◆ **WHAT YOU HAVE TO DO**
Beginning with the first line of the data below, reproduce every line unchanged, ending with the line that holds "far wood', tint=.45)".

◆ **SOURCE MATERIAL**
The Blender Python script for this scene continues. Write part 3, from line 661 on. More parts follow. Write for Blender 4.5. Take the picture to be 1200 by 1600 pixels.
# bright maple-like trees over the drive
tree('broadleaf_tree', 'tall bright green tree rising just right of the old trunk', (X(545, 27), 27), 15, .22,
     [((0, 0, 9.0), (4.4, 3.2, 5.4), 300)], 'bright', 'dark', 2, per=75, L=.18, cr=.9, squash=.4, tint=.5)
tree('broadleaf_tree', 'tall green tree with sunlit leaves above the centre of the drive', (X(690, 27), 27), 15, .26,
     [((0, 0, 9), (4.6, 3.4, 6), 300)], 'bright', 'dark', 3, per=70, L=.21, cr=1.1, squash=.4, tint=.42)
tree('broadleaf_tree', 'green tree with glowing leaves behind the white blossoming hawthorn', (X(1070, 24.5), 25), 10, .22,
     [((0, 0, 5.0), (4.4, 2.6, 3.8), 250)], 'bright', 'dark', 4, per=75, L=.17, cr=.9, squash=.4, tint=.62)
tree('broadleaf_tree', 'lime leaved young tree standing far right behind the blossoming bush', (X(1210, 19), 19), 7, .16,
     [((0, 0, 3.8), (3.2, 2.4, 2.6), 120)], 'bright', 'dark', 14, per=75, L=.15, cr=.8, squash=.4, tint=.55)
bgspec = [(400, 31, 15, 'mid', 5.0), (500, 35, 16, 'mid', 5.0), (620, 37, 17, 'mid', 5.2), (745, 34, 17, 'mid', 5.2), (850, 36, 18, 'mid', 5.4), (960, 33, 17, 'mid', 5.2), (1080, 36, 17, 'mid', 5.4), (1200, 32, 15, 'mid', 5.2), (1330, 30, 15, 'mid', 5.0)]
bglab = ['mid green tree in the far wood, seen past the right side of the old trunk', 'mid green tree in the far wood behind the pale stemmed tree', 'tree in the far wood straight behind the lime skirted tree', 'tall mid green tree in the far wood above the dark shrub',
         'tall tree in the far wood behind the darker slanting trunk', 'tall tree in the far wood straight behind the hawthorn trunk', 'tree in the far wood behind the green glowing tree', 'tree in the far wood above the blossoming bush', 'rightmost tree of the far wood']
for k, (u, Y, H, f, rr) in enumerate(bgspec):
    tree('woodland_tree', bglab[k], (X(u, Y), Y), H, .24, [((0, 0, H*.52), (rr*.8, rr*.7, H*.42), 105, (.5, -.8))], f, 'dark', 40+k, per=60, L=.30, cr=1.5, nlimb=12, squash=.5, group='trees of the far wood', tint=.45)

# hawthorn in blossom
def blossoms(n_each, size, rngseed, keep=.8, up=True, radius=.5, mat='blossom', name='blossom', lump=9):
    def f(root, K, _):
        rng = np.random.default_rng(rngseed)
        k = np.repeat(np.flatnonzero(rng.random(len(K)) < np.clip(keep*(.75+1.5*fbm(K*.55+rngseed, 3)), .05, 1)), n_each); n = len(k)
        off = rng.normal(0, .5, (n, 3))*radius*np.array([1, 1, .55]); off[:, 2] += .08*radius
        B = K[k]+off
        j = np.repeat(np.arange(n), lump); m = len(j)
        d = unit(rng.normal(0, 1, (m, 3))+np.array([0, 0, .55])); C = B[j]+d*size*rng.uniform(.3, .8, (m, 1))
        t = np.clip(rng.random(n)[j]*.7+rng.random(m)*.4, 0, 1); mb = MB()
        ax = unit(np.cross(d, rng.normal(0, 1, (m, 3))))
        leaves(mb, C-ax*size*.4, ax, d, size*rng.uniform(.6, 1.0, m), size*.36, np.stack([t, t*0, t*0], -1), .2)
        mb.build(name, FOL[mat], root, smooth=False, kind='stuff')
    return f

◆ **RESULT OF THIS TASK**
The Blender Python script for this scene continues. Write part 3, from line 661 on. More parts follow. Write for Blender 4.5. Take the picture to be 1200 by 1600 pixels.
# bright maple-like trees over the drive
tree('broadleaf_tree', 'tall bright green tree rising just right of the old trunk', (X(545, 27), 27), 15, .22,
     [((0, 0, 9.0), (4.4, 3.2, 5.4), 300)], 'bright', 'dark', 2, per=75, L=.18, cr=.9, squash=.4, tint=.5)
tree('broadleaf_tree', 'tall green tree with sunlit leaves above the centre of the drive', (X(690, 27), 27), 15, .26,
     [((0, 0, 9), (4.6, 3.4, 6), 300)], 'bright', 'dark', 3, per=70, L=.21, cr=1.1, squash=.4, tint=.42)
tree('broadleaf_tree', 'green tree with glowing leaves behind the white blossoming hawthorn', (X(1070, 24.5), 25), 10, .22,
     [((0, 0, 5.0), (4.4, 2.6, 3.8), 250)], 'bright', 'dark', 4, per=75, L=.17, cr=.9, squash=.4, tint=.62)
tree('broadleaf_tree', 'lime leaved young tree standing far right behind the blossoming bush', (X(1210, 19), 19), 7, .16,
     [((0, 0, 3.8), (3.2, 2.4, 2.6), 120)], 'bright', 'dark', 14, per=75, L=.15, cr=.8, squash=.4, tint=.55)
bgspec = [(400, 31, 15, 'mid', 5.0), (500, 35, 16, 'mid', 5.0), (620, 37, 17, 'mid', 5.2), (745, 34, 17, 'mid', 5.2), (850, 36, 18, 'mid', 5.4), (960, 33, 17, 'mid', 5.2), (1080, 36, 17, 'mid', 5.4), (1200, 32, 15, 'mid', 5.2), (1330, 30, 15, 'mid', 5.0)]
bglab = ['mid green tree in the far wood, seen past the right side of the old trunk', 'mid green tree in the far wood behind the pale stemmed tree', 'tree in the far wood straight behind the lime skirted tree', 'tall mid green tree in the far wood above the dark shrub',
         'tall tree in the far wood behind the darker slanting trunk', 'tall tree in the far wood straight behind the hawthorn trunk', 'tree in the far wood behind the green glowing tree', 'tree in the far wood above the blossoming bush', 'rightmost tree of the far wood']
for k, (u, Y, H, f, rr) in enumerate(bgspec):
    tree('woodland_tree', bglab[k], (X(u, Y), Y), H, .24, [((0, 0, H*.52), (rr*.8, rr*.7, H*.42), 105, (.5, -.8))], f, 'dark', 40+k, per=60, L=.30, cr=1.5, nlimb=12, squash=.5, group='trees of the far wood', tint=.45)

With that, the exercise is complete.